GOP presidential contender Vivek Ramaswamy said Tuesday he is worried that an Israeli ground invasion of Gaza will trigger a series of events that will pull the U.S. into a larger conflict.
Mr. Ramaswamy said he fears an invasion would increase the chances that the Iran-backed militant group Hezbollah launched an attack on Israel from the north.
“Israel is then in a two-front war,” Mr. Ramaswamy said in a speech at the Hudson Institute, a conservative think tank in Washington. “There is no reasonable scenario to which, if Israel’s own existence is on the line, the U.S. isn’t going to get involved militarily to protect Israel.”
Mr. Ramaswamy said he fears that would lead to U.S. targets, including the embassy in Baghdad, being attacked in the region, sparking a “long-term, prolonged, likely no-win war in the Middle East.”
“Israel has a right to exist and a right to defend itself, but I worry about two separate questions that I don’t think have been debated sufficiently: Is Israel even likely to succeed in that ground invasion and even if it does reach its stated objective of toppling Hamas, will that victory merely be pyrrhic in nature?” he said. “What succeeds Hamas 1.0 might be a worse version.”
Outlining his broader foreign policy vision, Mr. Ramaswamy called for a “revival of realism” that he said “departs from the consensus of the last 25 years” and “puts the interests of American citizens first — full stop.”
“I summarize my foreign policy in a nutshell with three simple objectives: avoid World War III, declare economic independence from China and then secure the American homeland, protecting our own borders,” he said.
Mr. Ramaswamy said he is aware his views set him apart from several of his rivals for the 2024 GOP presidential race — including when it comes to U.S. support for Ukraine in its war with Russia.
“I do not believe that this war advances American interests,” he said. “To the contrary, I am deeply concerned that we are marching our way into major conflict with a nuclear power in Russia at a moment when we have for the first time since the early 1970s” been going without a nuclear nonproliferation agreement with Russia.
“I worry that the Russia-China alliance is the single greatest threat to the future existence of the United States of America,” he said. “I worry our continued engagement militarily in Ukraine is driving Russia further into China’s hands by the day, strengthening that Russia-China military alliance.”
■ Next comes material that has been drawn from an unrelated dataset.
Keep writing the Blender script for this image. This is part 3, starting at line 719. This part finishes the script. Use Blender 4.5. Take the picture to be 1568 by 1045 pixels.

He said the U.S. should strike a deal to end the war that involves preventing Ukraine from joining NATO and ceding parts of Ukraine to Russia in exchange for Moscow exiting its military alliance with China.
The nation’s role on the world stage tends to take a back seat to domestic challenges in presidential campaigns. But that has not been the case in the 2024 presidential race.
The United States’ continued support for Ukraine in its war with Russia, and the growing role it could play in the Israel-Palestinian conflict following the Hamas terrorist attack, has put foreign policy back on the front burner.
The events also have exposed a deep divide between President Biden and several of his other GOP allies — most notably former President Donald Trump.
Mr. Trump and others, including Mr. Ramaswamy, have rallied around a populist vision that is anchored in focusing more on pressing issues at home, and less on European alliances and being the world’s policeman.
The latest schism has centered around Mr. Biden’s $105 billion request for military aid — mostly for Israel and Ukraine — from Congress as part of a package that he says will beef up American security.
Mr. Trump has railed against Mr. Biden’s response to the Hamas attack, taking particular aim at the Democrat for linking the conflicts playing out in Gaza and Ukraine.
“Crooked Joe Biden gave one of the most dangerous and deluded speeches ever delivered from the Oval Office,” Mr. Trump said this week in New Hampshire. “Crooked Joe went before the American people and said that if you want to support Israel you have to give a blank check for the proxy war also in Ukraine.
“The world is exploding,” Mr. Trump said.
Mr. Ramaswamy piled on at the Hudson Institute, saying the Biden “aid package represents strategic insanity.”